Rural Recovery For FMCG Companies Takes A Pause Amid Food Inflation, Uneven Rains

Leading FMCG makers like HUL, ITC and Nestle have expressed concerns over uneven rains, the impact of crop output and rising prices of some commodities
FMCG
FMCG

The FMCG industry has witnessed a challenging September quarter amid subdued consumer demand and a decline in rural consumption due to persistent food inflation and uneven rains in some regions.

The operating environment remained tough for the FMCG (Fast Moving Consumer Goods) industry as rural demand continues to be sluggish, and some green shoots, which were visible in the preceding June quarter, seem to have paused following adverse conditions.

Leading FMCG makers like HUL, ITC and Nestle have expressed concerns over uneven rains, the impact of crop output and rising prices of some commodities -- such as wheat, maida, sugar, potato, coffee, etc -- in their September quarter earnings.

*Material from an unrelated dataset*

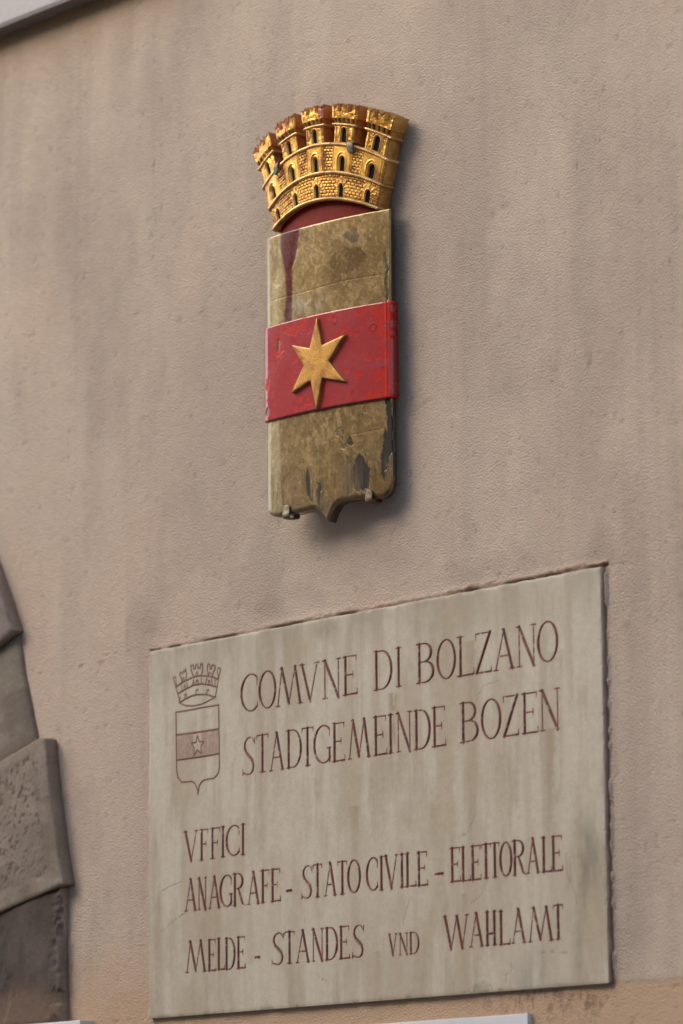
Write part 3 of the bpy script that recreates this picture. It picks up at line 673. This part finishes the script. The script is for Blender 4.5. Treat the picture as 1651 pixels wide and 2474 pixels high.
C = mixc(C, (.42, .016, .007), wr*.95)
ck = sst(.035, .015, np.abs(c4-.5))*sst(.45, .6, c1)*.35*sst(.05, .15, XB)
C = mixc(C, (.16, .01, .008), ck)
ch = np.clip((gauss(XB+(c2-.5)*.006, ZB, -.136, .084, .0055, .016) > .45)*1.+(gauss(XB, ZB+(c2-.5)*.006, -.1745, -.054, .006, .010) > .45), 0, 1)
C = mixc(C, (.25, .20, .15), ch)
lp = np.zeros(XB.shape)
for (lx, lz, ra, rb) in ((.0290, .1130, .0052, .0105), (.1270, .0800, .008, .008), (.075, -.055, .003, .010)):
    dd = np.hypot((XB-lx)/ra, (ZB-lz)/rb); lp = np.maximum(lp, np.exp(-((dd-1)/.22)**2))
C = mixc(C, (.30, .015, .01), lp*.8)
rg_ = .22+.25*wr+.3*ch+.06*c1; co = np.clip(.9-.75*wr-.9*ch-.3*lp, 0, 1)
eL = XB+.1915; eR = .1725-XB; eT = .131-ZB; eB = ZB+.0735
ridge = np.exp(-((XB-.1590)/.0018)**2)*.0009
HB = bulge(XB)+.0065+rnd(eL, .022, .0105)+rnd(eR, .006, .005)+rnd(eT, .003, .003)+rnd(eB, .003, .003)+(c1-.5)*.0012-.0002*wr-ch*.002+ridge+lp*.0004
PB = A(XB, HB, ZB)
rg = ring(*XB.shape); xr, zrr = XB.ravel()[rg], ZB.ravel()[rg]
relief_piece('red_band', PB, A(xr, np.full(len(rg), -.014), zrr), [M_BAND], arms, {'Col': C.reshape(-1, 3), 'Rgh': rg_.ravel(), 'Coat': co.ravel()}, sidecol=(.33, .02, .012))
# six-pointed star
tips = [(-.0137, .1225), (.0010, .0602), (.0624, .0735), (.0190, .0232), (.0628, -.0275), (.0010, -.0111), (-.0160, -.0735), (-.0324, -.0111), (-.0885, -.0280), (-.0515, .0245), (-.0880, .0755), (-.0345, .0590)]
c0 = np.array([-.0145, .0243]); tp = np.array(tips)-c0
nseg = 10; out = []
for a_, b_ in zip(tp, np.roll(tp, -1, 0)):
    for k in range(nseg): out.append(a_+(b_-a_)*k/nseg)
out = np.array(out); m_ = len(out); rr_ = np.array([1.0, .997, .99, .975, .955, .93, .85, .7, .5, .3, .15]); hs = np.array([-.001, .0055, .0074, .0084, .0088, .0090, .0091, .0092, .0092, .0092, .0092])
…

"Consumption demand has been relatively subdued, especially in the value segment and rural markets on the back of sub-par monsoons and persistent Food inflation, which saw a sharp spike during the quarter," ITC said in an earning statement.

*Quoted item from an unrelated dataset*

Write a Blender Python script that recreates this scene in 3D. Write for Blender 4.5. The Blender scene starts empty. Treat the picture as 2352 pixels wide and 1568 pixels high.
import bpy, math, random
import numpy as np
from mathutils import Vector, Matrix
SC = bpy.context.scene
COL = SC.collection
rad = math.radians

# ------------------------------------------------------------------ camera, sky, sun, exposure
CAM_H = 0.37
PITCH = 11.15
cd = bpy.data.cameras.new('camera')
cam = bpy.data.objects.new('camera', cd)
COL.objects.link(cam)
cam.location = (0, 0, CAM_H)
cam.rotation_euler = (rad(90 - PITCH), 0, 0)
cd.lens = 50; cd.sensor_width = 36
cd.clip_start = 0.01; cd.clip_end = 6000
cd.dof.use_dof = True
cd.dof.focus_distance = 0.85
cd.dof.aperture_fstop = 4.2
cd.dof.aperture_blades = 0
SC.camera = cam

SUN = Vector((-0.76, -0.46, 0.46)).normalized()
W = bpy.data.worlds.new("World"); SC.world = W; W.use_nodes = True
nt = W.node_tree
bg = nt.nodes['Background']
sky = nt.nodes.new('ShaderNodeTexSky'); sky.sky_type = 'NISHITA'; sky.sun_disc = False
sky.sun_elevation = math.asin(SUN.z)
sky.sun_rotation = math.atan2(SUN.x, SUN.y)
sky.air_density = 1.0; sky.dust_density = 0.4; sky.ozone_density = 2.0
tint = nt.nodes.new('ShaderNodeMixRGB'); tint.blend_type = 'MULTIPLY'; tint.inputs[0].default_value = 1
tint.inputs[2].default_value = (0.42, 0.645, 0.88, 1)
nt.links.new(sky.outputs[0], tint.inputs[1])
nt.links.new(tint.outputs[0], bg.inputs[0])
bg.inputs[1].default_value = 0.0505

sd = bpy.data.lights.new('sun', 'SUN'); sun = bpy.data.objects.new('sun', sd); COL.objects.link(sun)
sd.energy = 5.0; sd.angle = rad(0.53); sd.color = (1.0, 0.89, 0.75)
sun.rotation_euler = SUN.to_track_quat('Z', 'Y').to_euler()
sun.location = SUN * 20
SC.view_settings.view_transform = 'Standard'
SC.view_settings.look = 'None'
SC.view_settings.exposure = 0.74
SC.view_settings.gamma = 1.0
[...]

Persistent inflation has impacted rural demand, which contributed to over one-third of FMCG sales, as consumers are still tightening discretionary spending after uneven rains, analysts said.

Nestle India also hinted towards an "adverse impact on pricing" due to the rain deficit in several parts of the country.

"Uneven rain and rain deficit is expected to impact production of maize, sugar, oilseeds and spices that may have an adverse impact on pricing," Nestle India said, adding that "coffee continues to be volatile because of the global supply deficit. The weather during the harvest of the Indian Robusta crop may impact production. Upcoming winter weather may impact wheat production".

During the quarter, the urban market continued its growth for the FMCG industry, led by modern trade channels and large packs.

E-commerce continues to do well for FMCG makers.

FMCG companies are also facing the heat from the resurgence of the small regional/local players, which are gaining share in the mass market products, such as tea and detergent.

Leading FMCG company HUL reported a market share loss in the mass end segments due to heightened competition from the local players and a decline in the rural market during the quarter.

Most of the small/regional players had vacated the space in the mass and small pack segments when the market was facing inflationary challenges, and the costs of raw materials were at record highs.

With the softening of the input cost after moderation of commodity prices, the number of local players that have come into the market has just increased, said HUL CEO Rohit Jawa in the earnings call.

"We have seen small players participating more in the market, many of them which had left during the market at the peak of inflation," he said, adding that "small players today in certain categories like detergent bar ad tea are going faster compared to the larger players".

In the tea segment, small players' market value has grown 1.4 times that of large players. Similarly, in the detergent vertical, small players' market value has grown 6 times that of big players, said Jawa.

In the September quarter, the volume of HUL -- having brands like Lux, Rin, Pond's, Dove, and Lifebuoy - in rural areas declined 1 per cent on a two-year CAGR basis, while urban volumes increased by 3 per cent on a two-year basis.

According to Nuvama Institutional Equities Executive Director Abneesh Roy, local players would impact the big companies in some more areas.

"Local players are back in categories, such as detergent bars and tea. We expect local players to also impact in biscuits, edible oils, hair oils," he said.

According to Roy, urban demand continues to outpace rural.

"Rural demand continues to be challenging. Some green shoots, which started in Q1 FY24, seem to have taken a pause. Election-related stimulus, recovery in September rains, softer retail inflation and weaker base could help in gradual recovery," he added.

Moreover, shifting of the festive season from the September quarter to the December quarter is likely to have a positive impact on demand in Q3 FY24, Roy added.